Greasepaint

(by Hannah Levene)

This book is butches in suits and ties, butches playing piano in bars, butches in black jeans and white t-shirts and black leather jackets. It isn’t about plot: as the novel puts it at one point: “And up at the counter something else happens and outside on the street something else happens and at the next table something else happens.” Or at another point: “They licked ice creams and walked or maybe they stood still and everything else moved past them, all different sorts of people doing all different sorts of things but nothing so different it interrupted anything else.” There are bar brawls and dinners and diners and anarchists and thoughts about possible futures and memories of the actual past. I found the sections with one set of characters (the “anarchist” ones) generally more engaging than sections with the other set of characters (the “All-American” ones), and I sometimes felt like the text should have been edited with more of an eye to Americanization (British words/phrasings like “whilst” and “Fancy a brawl” felt out of place to me).
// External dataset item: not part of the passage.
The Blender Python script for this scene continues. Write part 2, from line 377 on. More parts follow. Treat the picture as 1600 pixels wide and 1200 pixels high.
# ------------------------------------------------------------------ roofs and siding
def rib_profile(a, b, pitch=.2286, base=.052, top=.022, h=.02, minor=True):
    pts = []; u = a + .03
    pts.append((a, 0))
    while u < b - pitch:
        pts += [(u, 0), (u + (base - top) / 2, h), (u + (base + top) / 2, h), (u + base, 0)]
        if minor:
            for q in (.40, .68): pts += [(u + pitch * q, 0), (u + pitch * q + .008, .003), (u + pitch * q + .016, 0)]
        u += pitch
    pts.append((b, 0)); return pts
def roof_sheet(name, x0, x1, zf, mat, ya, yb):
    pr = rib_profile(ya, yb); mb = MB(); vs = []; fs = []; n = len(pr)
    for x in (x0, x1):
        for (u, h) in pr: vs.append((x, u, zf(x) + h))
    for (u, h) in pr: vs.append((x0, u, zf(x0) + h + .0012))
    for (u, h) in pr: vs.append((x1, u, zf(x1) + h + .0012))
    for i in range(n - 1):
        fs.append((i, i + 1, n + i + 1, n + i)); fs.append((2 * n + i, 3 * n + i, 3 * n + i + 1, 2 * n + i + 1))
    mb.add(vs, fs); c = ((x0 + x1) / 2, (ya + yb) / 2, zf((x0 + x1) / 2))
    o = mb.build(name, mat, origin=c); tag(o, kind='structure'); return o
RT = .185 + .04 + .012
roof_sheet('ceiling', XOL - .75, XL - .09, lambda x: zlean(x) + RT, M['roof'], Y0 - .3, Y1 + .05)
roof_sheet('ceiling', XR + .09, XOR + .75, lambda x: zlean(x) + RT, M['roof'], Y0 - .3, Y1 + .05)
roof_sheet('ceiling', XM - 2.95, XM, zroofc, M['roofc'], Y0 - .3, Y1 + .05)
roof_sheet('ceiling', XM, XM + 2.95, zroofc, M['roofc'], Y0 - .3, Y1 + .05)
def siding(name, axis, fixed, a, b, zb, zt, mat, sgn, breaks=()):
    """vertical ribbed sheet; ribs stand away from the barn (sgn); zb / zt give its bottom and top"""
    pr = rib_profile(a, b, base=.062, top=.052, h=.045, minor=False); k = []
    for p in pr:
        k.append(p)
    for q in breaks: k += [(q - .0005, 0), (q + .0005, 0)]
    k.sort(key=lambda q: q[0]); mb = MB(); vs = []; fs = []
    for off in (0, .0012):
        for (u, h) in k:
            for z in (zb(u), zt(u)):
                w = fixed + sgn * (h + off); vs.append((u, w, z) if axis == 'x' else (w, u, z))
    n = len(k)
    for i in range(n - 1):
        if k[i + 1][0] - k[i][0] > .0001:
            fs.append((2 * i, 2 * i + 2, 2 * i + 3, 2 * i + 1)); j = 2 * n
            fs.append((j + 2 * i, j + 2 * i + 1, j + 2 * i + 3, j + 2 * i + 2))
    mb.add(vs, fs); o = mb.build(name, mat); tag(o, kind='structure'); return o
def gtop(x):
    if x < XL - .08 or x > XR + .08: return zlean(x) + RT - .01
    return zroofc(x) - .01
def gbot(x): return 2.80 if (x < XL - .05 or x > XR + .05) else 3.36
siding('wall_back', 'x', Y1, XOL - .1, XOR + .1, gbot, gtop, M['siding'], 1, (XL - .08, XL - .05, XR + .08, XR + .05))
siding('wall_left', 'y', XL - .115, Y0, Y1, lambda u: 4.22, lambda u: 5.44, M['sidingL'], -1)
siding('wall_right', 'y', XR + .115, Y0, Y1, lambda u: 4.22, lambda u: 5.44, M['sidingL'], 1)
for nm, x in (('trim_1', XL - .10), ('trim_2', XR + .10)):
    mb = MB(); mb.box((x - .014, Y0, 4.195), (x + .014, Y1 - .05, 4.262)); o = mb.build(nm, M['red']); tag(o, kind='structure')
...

But these are minor quibbles/there were a lot of things I liked in this book, in terms of the overall mood and also on a sentence level. Like this: “Teddy was an awful husband if what it meant to be a husband was to be faithful, but Teddy thought what it meant to be a husband was to stick around which was different.” Or this: “Oh boy it was easy to be a poet when your natural inclination was for everything to start with a great unburdening Oh.”